▶ _Source material_:
####
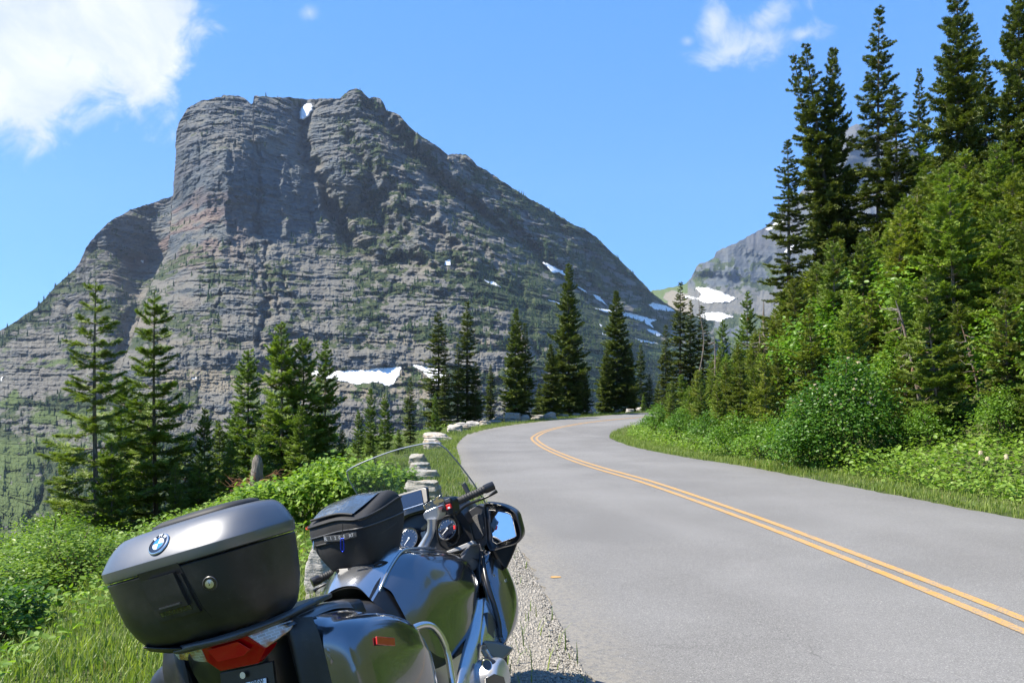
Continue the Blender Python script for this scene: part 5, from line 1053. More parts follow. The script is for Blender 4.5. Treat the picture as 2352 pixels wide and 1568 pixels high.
def loft(secs, n=4, m_=4, closed=False, caps=False):
    """smooth surface through sections (lists of 3D points, same count)"""
    S = []
    for s_ in secs:
        P = np.array(s_, float)
        if closed:
            Q = crom(np.vstack([P, P[:1], P[1:2]]), m_); k = m_ * len(P); Pp = np.vstack([P[-1:], P, P[:2]]); Q = crom(Pp, m_)[m_:m_ + k]
        else: Q = crom(P, m_)
        S.append(Q)
    S = np.array(S); nn2 = S.shape[1]
    T = crom(S.reshape(len(S), -1), n).reshape(-1, nn2, 3)
    if closed:
        nr = len(T); i = np.arange(nr - 1)[:, None] * nn2; j = np.arange(nn2)[None]
        F = np.stack([i + j, i + (j + 1) % nn2, i + nn2 + (j + 1) % nn2, i + nn2 + j], -1).reshape(-1, 4).tolist()
        if caps: F = F + [list(range(nn2))[::-1], [(nr - 1) * nn2 + q_ for q_ in range(nn2)]]
    else: F = grid_faces(len(T), nn2).tolist()
    return T.reshape(-1, 3), F
def crom_fix(): pass
def tube(name, pts, rad, mt, parent=None, k=14, n=8, ends=True):
    P = crom(pts, n); rr_ = np.interp(np.linspace(0, 1, len(P)), np.linspace(0, 1, len(rad)), rad) if hasattr(rad, '__len__') else np.full(len(P), rad)
    if ends: P = np.vstack([P[0], P, P[-1]]); P[0] -= (P[2] - P[1]) * .01; P[-1] += (P[-2] - P[-3]) * .01; rr_ = np.r_[rr_[0] * .02, rr_, rr_[-1] * .02]
    V, F = tubes([P], [rr_], k); return sharp(bm_(name, V, F, mt, parent), 50)
def prism(name, pts, off, mt, parent=None, bev=.004, shrink=None):
    """polygon with thickness: pts (n,3) front outline, off = vector to the back outline"""
    P = np.array(pts, float); Q = P + np.array(off, float)
    if shrink is not None: c_ = Q.mean(0); Q = c_ + (Q - c_) * shrink
    n = len(P); V = np.vstack([P, Q]); F = [list(range(n)), list(range(2 * n - 1, n - 1, -1))] + [[i, i + n, (i + 1) % n + n, (i + 1) % n] for i in range(n)]
    o = bm_(name, V, F, mt, parent, smooth=False)
    import bmesh
    b = bmesh.new(); b.from_mesh(o.data); bmesh.ops.recalc_face_normals(b, faces=b.faces[:]); b.to_mesh(o.data); b.free()
    if bev: bevel(o, bev, 3, 20)
    for p in o.data.polygons: p.use_smooth = bool(bev)
    if bev: o.modifiers[-1].harden_normals = True
    return o
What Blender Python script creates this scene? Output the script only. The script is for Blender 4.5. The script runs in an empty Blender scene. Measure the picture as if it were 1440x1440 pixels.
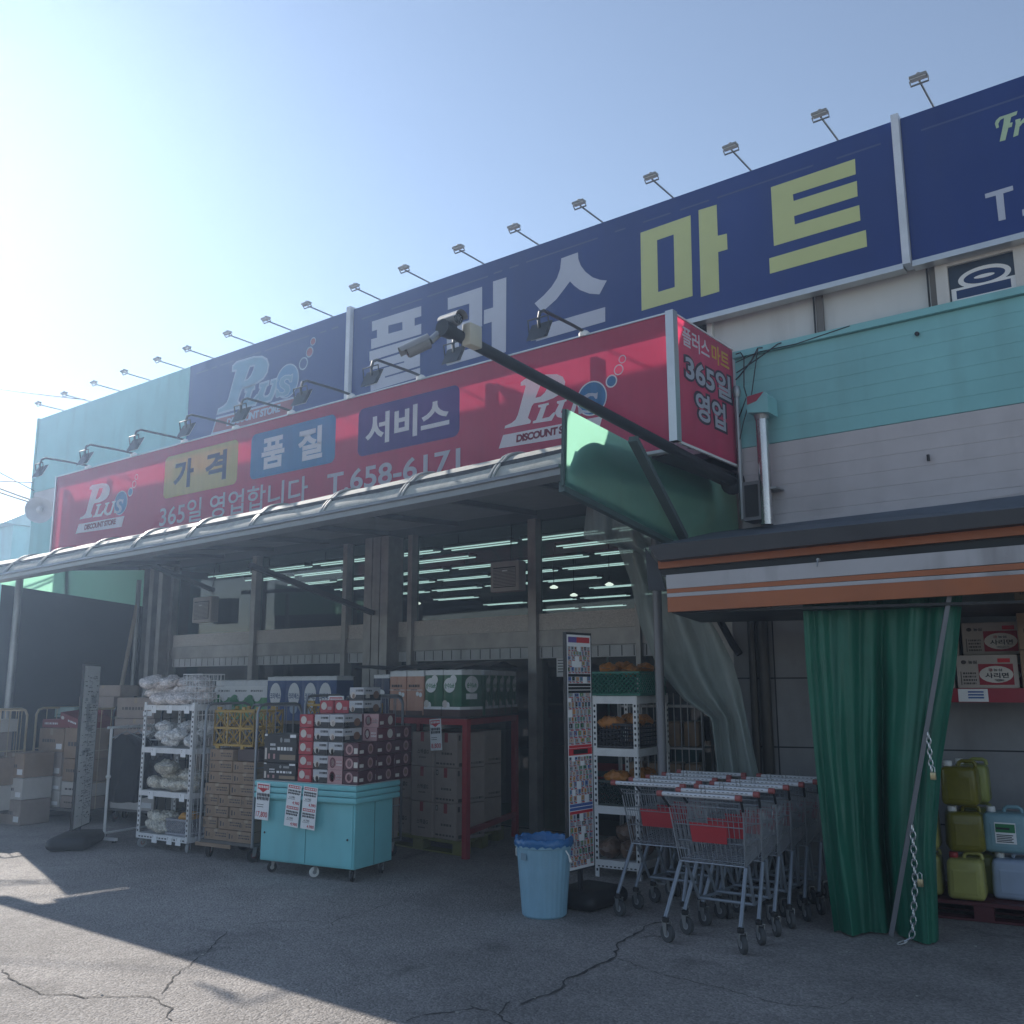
import bpy, bmesh, math, random
from math import sin, cos, pi, radians
from mathutils import Vector, Matrix, noise
random.seed(7)
SC = bpy.context.scene
COL = SC.collection

# ------------------------------------------------------------------ camera
F_PX, H = 1333.0, 1.7
yaw, pit, rol = radians(-37.70), radians(10.36), radians(-0.17)
FW = Vector((sin(yaw)*cos(pit), cos(yaw)*cos(pit), sin(pit)))
_r0 = Vector((cos(yaw), -sin(yaw), 0)); _u0 = _r0.cross(FW)
RT = _r0*cos(rol)+_u0*sin(rol); UP = -_r0*sin(rol)+_u0*cos(rol)
CAM = Vector((0, 0, H))
cd = bpy.data.cameras.new('camera'); co = bpy.data.objects.new('camera', cd); COL.objects.link(co)
cd.sensor_width = 36; cd.lens = F_PX/1440*36; cd.clip_end = 3000; cd.clip_start = 0.05
m = Matrix((RT, UP, -FW)).transposed().to_4x4(); m.translation = CAM; co.matrix_world = m
SC.camera = co

# ------------------------------------------------------------------ world, sun, exposure
SUN_AZ, SUN_EL = radians(-73.0), radians(29.7)      # azimuth from +Y, negative towards -X
sdir = Vector((sin(SUN_AZ)*cos(SUN_EL), cos(SUN_AZ)*cos(SUN_EL), sin(SUN_EL)))
w = bpy.data.worlds.new('World'); SC.world = w; w.use_nodes = True
nt = w.node_tree; bg = nt.nodes['Background']
sky = nt.nodes.new('ShaderNodeTexSky'); sky.sky_type = 'NISHITA'; sky.sun_disc = False
sky.sun_elevation = SUN_EL; sky.sun_rotation = SUN_AZ
sky.air_density = 1.0; sky.dust_density = 0.02; sky.ozone_density = 1.0
hs = nt.nodes.new('ShaderNodeHueSaturation'); hs.inputs['Saturation'].default_value = .84; hs.inputs['Value'].default_value = .79   # hazy, less saturated air
nt.links.new(sky.outputs[0], hs.inputs['Color']); nt.links.new(hs.outputs[0], bg.inputs[0]); bg.inputs[1].default_value = 0.115
sl = bpy.data.lights.new('sun', 'SUN'); sl.energy = 4.3; sl.angle = radians(0.5); sl.color = (1, .93, .84)
so = bpy.data.objects.new('sun', sl); COL.objects.link(so)
so.rotation_euler = (-sdir).to_track_quat('-Z', 'Y').to_euler()
SC.view_settings.view_transform = 'Standard'; SC.view_settings.look = 'None'
SC.view_settings.gamma = 1; SC.view_settings.exposure = 0.82

# ------------------------------------------------------------------ measuring helpers: a sight line met with a plane
def ray(x, y): return FW + RT*((x-720)/F_PX) - UP*((y-720)/F_PX)
def G(x, y, z=0.0):
    d = ray(x, y); return CAM + d*((z-H)/d.z)
def PY(x, y, Y):
    d = ray(x, y); return CAM + d*(Y/d.y)
def PX(x, y, X):
    d = ray(x, y); return CAM + d*(X/d.x)
def PL(x, y, p, n):
    d = ray(x, y); return CAM + d*((Vector(p)-CAM).dot(n)/d.dot(n))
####
▶ _Short problem_: Your job is to transcribe the entries above exactly; skip the pictures.

▶ _Exercise output_:
Continue the Blender Python script for this scene: part 5, from line 1053. More parts follow. The script is for Blender 4.5. Treat the picture as 2352 pixels wide and 1568 pixels high.
def loft(secs, n=4, m_=4, closed=False, caps=False):
    """smooth surface through sections (lists of 3D points, same count)"""
    S = []
    for s_ in secs:
        P = np.array(s_, float)
        if closed:
            Q = crom(np.vstack([P, P[:1], P[1:2]]), m_); k = m_ * len(P); Pp = np.vstack([P[-1:], P, P[:2]]); Q = crom(Pp, m_)[m_:m_ + k]
        else: Q = crom(P, m_)
        S.append(Q)
    S = np.array(S); nn2 = S.shape[1]
    T = crom(S.reshape(len(S), -1), n).reshape(-1, nn2, 3)
    if closed:
        nr = len(T); i = np.arange(nr - 1)[:, None] * nn2; j = np.arange(nn2)[None]
        F = np.stack([i + j, i + (j + 1) % nn2, i + nn2 + (j + 1) % nn2, i + nn2 + j], -1).reshape(-1, 4).tolist()
        if caps: F = F + [list(range(nn2))[::-1], [(nr - 1) * nn2 + q_ for q_ in range(nn2)]]
    else: F = grid_faces(len(T), nn2).tolist()
    return T.reshape(-1, 3), F
def crom_fix(): pass
def tube(name, pts, rad, mt, parent=None, k=14, n=8, ends=True):
    P = crom(pts, n); rr_ = np.interp(np.linspace(0, 1, len(P)), np.linspace(0, 1, len(rad)), rad) if hasattr(rad, '__len__') else np.full(len(P), rad)
    if ends: P = np.vstack([P[0], P, P[-1]]); P[0] -= (P[2] - P[1]) * .01; P[-1] += (P[-2] - P[-3]) * .01; rr_ = np.r_[rr_[0] * .02, rr_, rr_[-1] * .02]
    V, F = tubes([P], [rr_], k); return sharp(bm_(name, V, F, mt, parent), 50)
def prism(name, pts, off, mt, parent=None, bev=.004, shrink=None):
    """polygon with thickness: pts (n,3) front outline, off = vector to the back outline"""
    P = np.array(pts, float); Q = P + np.array(off, float)
    if shrink is not None: c_ = Q.mean(0); Q = c_ + (Q - c_) * shrink
    n = len(P); V = np.vstack([P, Q]); F = [list(range(n)), list(range(2 * n - 1, n - 1, -1))] + [[i, i + n, (i + 1) % n + n, (i + 1) % n] for i in range(n)]
    o = bm_(name, V, F, mt, parent, smooth=False)
    import bmesh
    b = bmesh.new(); b.from_mesh(o.data); bmesh.ops.recalc_face_normals(b, faces=b.faces[:]); b.to_mesh(o.data); b.free()
    if bev: bevel(o, bev, 3, 20)
    for p in o.data.polygons: p.use_smooth = bool(bev)
    if bev: o.modifiers[-1].harden_normals = True
    return o
What Blender Python script creates this scene? Output the script only. The script is for Blender 4.5. The script runs in an empty Blender scene. Measure the picture as if it were 1440x1440 pixels.
import bpy, bmesh, math, random
from math import sin, cos, pi, radians
from mathutils import Vector, Matrix, noise
random.seed(7)
SC = bpy.context.scene
COL = SC.collection

# ------------------------------------------------------------------ camera
F_PX, H = 1333.0, 1.7
yaw, pit, rol = radians(-37.70), radians(10.36), radians(-0.17)
FW = Vector((sin(yaw)*cos(pit), cos(yaw)*cos(pit), sin(pit)))
_r0 = Vector((cos(yaw), -sin(yaw), 0)); _u0 = _r0.cross(FW)
RT = _r0*cos(rol)+_u0*sin(rol); UP = -_r0*sin(rol)+_u0*cos(rol)
CAM = Vector((0, 0, H))
cd = bpy.data.cameras.new('camera'); co = bpy.data.objects.new('camera', cd); COL.objects.link(co)
cd.sensor_width = 36; cd.lens = F_PX/1440*36; cd.clip_end = 3000; cd.clip_start = 0.05
m = Matrix((RT, UP, -FW)).transposed().to_4x4(); m.translation = CAM; co.matrix_world = m
SC.camera = co

# ------------------------------------------------------------------ world, sun, exposure
SUN_AZ, SUN_EL = radians(-73.0), radians(29.7)      # azimuth from +Y, negative towards -X
sdir = Vector((sin(SUN_AZ)*cos(SUN_EL), cos(SUN_AZ)*cos(SUN_EL), sin(SUN_EL)))
w = bpy.data.worlds.new('World'); SC.world = w; w.use_nodes = True
nt = w.node_tree; bg = nt.nodes['Background']
sky = nt.nodes.new('ShaderNodeTexSky'); sky.sky_type = 'NISHITA'; sky.sun_disc = False
sky.sun_elevation = SUN_EL; sky.sun_rotation = SUN_AZ
sky.air_density = 1.0; sky.dust_density = 0.02; sky.ozone_density = 1.0
hs = nt.nodes.new('ShaderNodeHueSaturation'); hs.inputs['Saturation'].default_value = .84; hs.inputs['Value'].default_value = .79   # hazy, less saturated air
nt.links.new(sky.outputs[0], hs.inputs['Color']); nt.links.new(hs.outputs[0], bg.inputs[0]); bg.inputs[1].default_value = 0.115
sl = bpy.data.lights.new('sun', 'SUN'); sl.energy = 4.3; sl.angle = radians(0.5); sl.color = (1, .93, .84)
so = bpy.data.objects.new('sun', sl); COL.objects.link(so)
so.rotation_euler = (-sdir).to_track_quat('-Z', 'Y').to_euler()
SC.view_settings.view_transform = 'Standard'; SC.view_settings.look = 'None'
SC.view_settings.gamma = 1; SC.view_settings.exposure = 0.82

# ------------------------------------------------------------------ measuring helpers: a sight line met with a plane
def ray(x, y): return FW + RT*((x-720)/F_PX) - UP*((y-720)/F_PX)
def G(x, y, z=0.0):
    d = ray(x, y); return CAM + d*((z-H)/d.z)
def PY(x, y, Y):
    d = ray(x, y); return CAM + d*(Y/d.y)
def PX(x, y, X):
    d = ray(x, y); return CAM + d*(X/d.x)
def PL(x, y, p, n):
    d = ray(x, y); return CAM + d*((Vector(p)-CAM).dot(n)/d.dot(n))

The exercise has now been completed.